Taking all these factors into consideration we will allow the appeal against sentence; recalling part of Portia’s speech on the need to show mercy in William Shakespeare’s Merchant of Venice:

         “The quality of mercy is not strained;

It droppeth as the gentle rain from heaven

Upon the place beneath. It is twice blessed;

It blessed him that gives, and him that takes”

 

We will therefore tamper justice with mercy and reduce the sentence of the appellant from 20 years IHL to 12 years IHL on each count to run concurrently.

The appeal against sentence succeeds by the substitution of the sentence of 20 years IHL to 12 years IHL on each count to run concurrently.

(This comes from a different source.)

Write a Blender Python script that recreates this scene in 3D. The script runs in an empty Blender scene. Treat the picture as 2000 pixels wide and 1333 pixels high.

                                                 

 

                                                               S. O. A. ADINYIRA (MRS)

(JUSTICE OF THE SUPREME COURT)

DOTSE, JSC:-

I agree with the conclusion and reasoning of my sister Adinyira (Mrs.), JSC.

 

                                                                         

                                                                   V. J. M. DOTSE

(JUSTICE OF THE SUPREME COURT)

 

YEBOAH, JSC:-

I agree with the conclusion and reasoning of my sister Adinyira (Mrs.), JSC.

 

                                                                         

                                                                       ANIN YEBOAH

(JUSTICE OF THE SUPREME COURT)

BAFFOE-BONNIE, JSC:-

I agree with the conclusion and reasoning of my sister Adinyira (Mrs.), JSC.

 

                                                                         

                                                                   P. BAFFOE- BONNIE

(JUSTICE OF THE SUPREME COURT)

PWAMANG, JSC:-

I agree with the conclusion and reasoning of my sister Adinyira (Mrs.), JSC.

 

                                                                         

                                                                          G. PWAMANG

(JUSTICE OF THE SUPREME COURT)

COUNSEL

NANA YAA NARTEY FOR THE APPELLANT/APPELLANT.

FRANCES MULLEN ANSAH, PRINCIPAL STATE ATTORNEY FOR THE RESPONDENT/RESPONDENT.